Most valid cURL (HTTP-only) commands can be imported into Postman. Postman’s importer supports the following cURL options:

Option Description
-A, –user-agent An optional user-agent string
-d, –data Sends the specified data to the server with type application/x-www-form-urlencoded
–data-ascii Sends the specified data to the server with type application/x-www-form-urlencoded
–data-urlencode Sends the specified data to the server with type application/x-www-form-urlencoded
–data-binary Data sent as-is
-F, –form <name=content> A single form-data field (can be used multiple times)
-G, –get Forces the request to be sent as GET, with the –data parameters appended to the query string
-H, –header Add a header (can be used multiple times)
-X, –request Specify a custom request method to be used
–url An alternate way to specify the URL

A few commands which can be imported include:

cURL Effect
curl http://postman-echo.com/get Creates a GET request in Postman with the URL prefilled
curl –request POST –url http://postman-echo.com/post –form color=red –form color=green Creates a POST request with a multivalue form data row
curl -X PUT –data-binary hello http://postman-echo.com/put Creates a POST request with raw data
curl -X PUT –data-ascii ‘a=b&c=d’ http://postman-echo.com/put -H ‘AccessToken:1234’ Creates a PUT request with urlencoded form data, and a custom header

Importing RAML

Saving a RAML folder as a collection
  1. Clone the repository containing the RAML definition to your local machine, or save it locally as a folder.
  2. Click on the Import button, and choose the Import Folder tab. import button
  3. Click on Choose Folders and upload the RAML folder. import folder modal

You’re done! Postman will detect all the RAML definitions and convert them internally to Postman and then show you an import success message.

confirmation message

Examples

Download an example RAML file: github-api-v3.raml

Importing Swagger

A Swagger API definition usually lives as a single file, so we only support imports of single swagger files. If you have a lot of unrelated Swagger files in a folder, you can import those through the folder importer.

Saving a Swagger file as a collection
  1. Clone the repository containing the Swagger definition to your local machine. If you have it saved locally as file already, that’s fine of course.

  2. Click on the Import button, and choose the Import File tab. If you have a lot of unrelated Swagger files in a folder, you can import those through the folder importer. 

    import button

  3. Click on file and upload the Swagger file.

You’re done! Postman will detect all the Swagger definitions and convert them internally to Postman and then show you an import success message.

confirmation message

Examples

Swagger 2.0: https://github.com/OAI/OpenAPI-Specification/tree/master/examples/v2.0

Swagger 1.2: https://github.com/OAI/OpenAPI-Specification/wiki/Hello-World-Sample

Importing WADL

Postman lets you import WADL specs too.
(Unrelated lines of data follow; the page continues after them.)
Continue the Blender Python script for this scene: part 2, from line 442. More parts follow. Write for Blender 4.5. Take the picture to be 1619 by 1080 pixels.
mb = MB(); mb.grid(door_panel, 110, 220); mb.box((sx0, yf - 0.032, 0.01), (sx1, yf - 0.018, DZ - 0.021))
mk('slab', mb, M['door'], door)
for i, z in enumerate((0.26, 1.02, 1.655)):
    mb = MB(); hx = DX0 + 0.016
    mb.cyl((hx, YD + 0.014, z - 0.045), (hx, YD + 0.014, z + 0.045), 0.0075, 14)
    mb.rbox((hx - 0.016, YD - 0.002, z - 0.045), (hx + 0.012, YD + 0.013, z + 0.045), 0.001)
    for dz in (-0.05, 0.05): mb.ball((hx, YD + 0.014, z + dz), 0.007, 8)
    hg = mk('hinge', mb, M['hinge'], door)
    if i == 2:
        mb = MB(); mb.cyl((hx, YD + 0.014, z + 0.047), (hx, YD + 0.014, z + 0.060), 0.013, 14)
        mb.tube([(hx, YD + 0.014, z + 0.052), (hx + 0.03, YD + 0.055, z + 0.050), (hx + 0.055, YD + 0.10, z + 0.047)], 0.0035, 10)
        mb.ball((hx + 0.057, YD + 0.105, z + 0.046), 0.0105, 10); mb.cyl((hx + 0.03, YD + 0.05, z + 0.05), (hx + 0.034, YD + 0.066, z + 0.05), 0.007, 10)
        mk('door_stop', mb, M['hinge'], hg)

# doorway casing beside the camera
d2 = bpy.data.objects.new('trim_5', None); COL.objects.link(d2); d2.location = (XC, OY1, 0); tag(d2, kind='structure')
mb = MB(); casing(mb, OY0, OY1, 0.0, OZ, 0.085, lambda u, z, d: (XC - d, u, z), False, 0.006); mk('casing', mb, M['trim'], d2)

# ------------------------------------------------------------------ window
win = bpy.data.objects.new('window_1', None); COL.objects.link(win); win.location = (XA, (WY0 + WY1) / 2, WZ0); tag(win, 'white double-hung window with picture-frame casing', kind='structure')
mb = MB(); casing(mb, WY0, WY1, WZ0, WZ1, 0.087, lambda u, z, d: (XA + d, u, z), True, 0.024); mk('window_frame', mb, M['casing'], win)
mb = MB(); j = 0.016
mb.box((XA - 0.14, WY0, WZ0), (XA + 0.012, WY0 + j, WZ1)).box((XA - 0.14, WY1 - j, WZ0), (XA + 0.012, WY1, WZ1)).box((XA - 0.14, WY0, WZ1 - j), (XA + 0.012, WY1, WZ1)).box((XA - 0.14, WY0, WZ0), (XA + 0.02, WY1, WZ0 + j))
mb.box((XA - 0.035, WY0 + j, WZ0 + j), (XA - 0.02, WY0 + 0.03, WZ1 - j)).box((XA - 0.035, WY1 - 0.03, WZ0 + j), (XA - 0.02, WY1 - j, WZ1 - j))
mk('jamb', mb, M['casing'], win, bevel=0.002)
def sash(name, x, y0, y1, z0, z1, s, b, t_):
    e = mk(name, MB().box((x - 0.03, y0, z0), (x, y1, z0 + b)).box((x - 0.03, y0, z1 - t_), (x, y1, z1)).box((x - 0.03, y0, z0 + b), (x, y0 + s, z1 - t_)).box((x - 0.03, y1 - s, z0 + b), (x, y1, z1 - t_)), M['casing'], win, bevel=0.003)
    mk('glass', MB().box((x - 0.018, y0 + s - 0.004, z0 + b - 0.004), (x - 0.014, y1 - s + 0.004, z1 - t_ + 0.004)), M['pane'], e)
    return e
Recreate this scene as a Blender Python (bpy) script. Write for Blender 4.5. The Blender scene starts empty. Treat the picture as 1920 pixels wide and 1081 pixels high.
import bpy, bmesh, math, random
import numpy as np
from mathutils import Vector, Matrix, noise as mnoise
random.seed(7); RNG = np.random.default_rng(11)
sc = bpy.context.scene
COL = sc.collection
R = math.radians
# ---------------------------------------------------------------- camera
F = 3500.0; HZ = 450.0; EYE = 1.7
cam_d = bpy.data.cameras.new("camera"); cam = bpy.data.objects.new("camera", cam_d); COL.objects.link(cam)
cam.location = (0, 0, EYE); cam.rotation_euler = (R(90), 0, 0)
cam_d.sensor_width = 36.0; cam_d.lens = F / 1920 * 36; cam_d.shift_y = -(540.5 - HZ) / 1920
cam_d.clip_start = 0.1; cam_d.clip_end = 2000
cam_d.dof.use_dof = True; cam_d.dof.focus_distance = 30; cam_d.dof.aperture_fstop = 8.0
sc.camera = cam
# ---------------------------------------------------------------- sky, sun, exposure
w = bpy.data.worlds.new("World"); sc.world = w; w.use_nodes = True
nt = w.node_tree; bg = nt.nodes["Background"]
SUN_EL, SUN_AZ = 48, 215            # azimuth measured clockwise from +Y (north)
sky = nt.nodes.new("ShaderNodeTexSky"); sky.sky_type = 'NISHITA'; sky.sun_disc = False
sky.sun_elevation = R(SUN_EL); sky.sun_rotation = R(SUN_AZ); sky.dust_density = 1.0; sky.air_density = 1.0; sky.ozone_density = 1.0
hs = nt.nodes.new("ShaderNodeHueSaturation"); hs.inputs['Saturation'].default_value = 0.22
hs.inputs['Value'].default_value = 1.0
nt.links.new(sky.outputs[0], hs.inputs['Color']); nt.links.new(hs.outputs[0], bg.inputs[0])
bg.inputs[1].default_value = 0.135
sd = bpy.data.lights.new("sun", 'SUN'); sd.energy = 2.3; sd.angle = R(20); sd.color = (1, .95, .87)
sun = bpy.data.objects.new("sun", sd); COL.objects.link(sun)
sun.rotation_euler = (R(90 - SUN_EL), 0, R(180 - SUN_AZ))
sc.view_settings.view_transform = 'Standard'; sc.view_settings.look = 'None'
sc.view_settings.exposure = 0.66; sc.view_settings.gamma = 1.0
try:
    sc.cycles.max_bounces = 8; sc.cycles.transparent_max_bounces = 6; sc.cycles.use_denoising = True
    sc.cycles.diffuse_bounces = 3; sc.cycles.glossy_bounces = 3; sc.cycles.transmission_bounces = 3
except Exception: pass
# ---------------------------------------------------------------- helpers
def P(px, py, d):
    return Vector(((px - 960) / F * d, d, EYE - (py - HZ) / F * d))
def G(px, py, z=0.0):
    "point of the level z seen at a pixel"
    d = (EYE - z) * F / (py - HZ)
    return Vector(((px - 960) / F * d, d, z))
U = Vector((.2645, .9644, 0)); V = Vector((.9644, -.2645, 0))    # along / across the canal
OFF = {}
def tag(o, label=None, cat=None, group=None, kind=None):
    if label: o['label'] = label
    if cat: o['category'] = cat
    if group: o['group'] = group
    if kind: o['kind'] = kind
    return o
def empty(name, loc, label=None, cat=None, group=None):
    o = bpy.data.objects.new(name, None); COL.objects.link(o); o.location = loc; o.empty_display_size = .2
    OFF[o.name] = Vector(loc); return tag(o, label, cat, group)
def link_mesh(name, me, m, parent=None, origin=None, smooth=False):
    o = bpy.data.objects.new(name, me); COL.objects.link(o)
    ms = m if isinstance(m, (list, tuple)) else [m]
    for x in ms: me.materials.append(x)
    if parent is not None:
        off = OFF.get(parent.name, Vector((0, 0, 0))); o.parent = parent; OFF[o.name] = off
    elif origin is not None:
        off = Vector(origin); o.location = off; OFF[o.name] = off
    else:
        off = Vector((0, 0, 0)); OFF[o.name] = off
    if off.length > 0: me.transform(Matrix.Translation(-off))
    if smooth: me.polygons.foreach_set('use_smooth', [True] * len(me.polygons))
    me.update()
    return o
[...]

While all aspects are not supported yet, you can expect the various parameters that Postman uses (collections, folder, requests, headers, request payloads) to be correctly generated. We’re currently working on extending this feature.

Example WADL file
<application xmlns="http://wadl.dev.java.net/2009/02">
  <resources base="http://example.com/api">
    <resource path="books">
      <method name="GET"/>
      <resource path="{bookId}">
        <param required="true" style="template" name="bookId"/>
        <method name="GET"/>
        <method name="DELETE"/>
        <resource path="reviews">
          <method name="GET">
            <request>
              <param name="page" required="false" default="1" style="query"/>
              <param name="size" required="false" default="20" style="query"/>
            </request>
          </method>
        </resource>
      </resource>
    </resource>
    <resource path="readers">
      <method name="GET"/>
    </resource>
  </resources>
</application>

Taken from http://www.nurkiewicz.com/2012/01/gentle-introduction-to-wadl-in-java.html

Validating Collection JSON files

To validate if a JSON file is in the correct collections format, you can use our schema files for collections.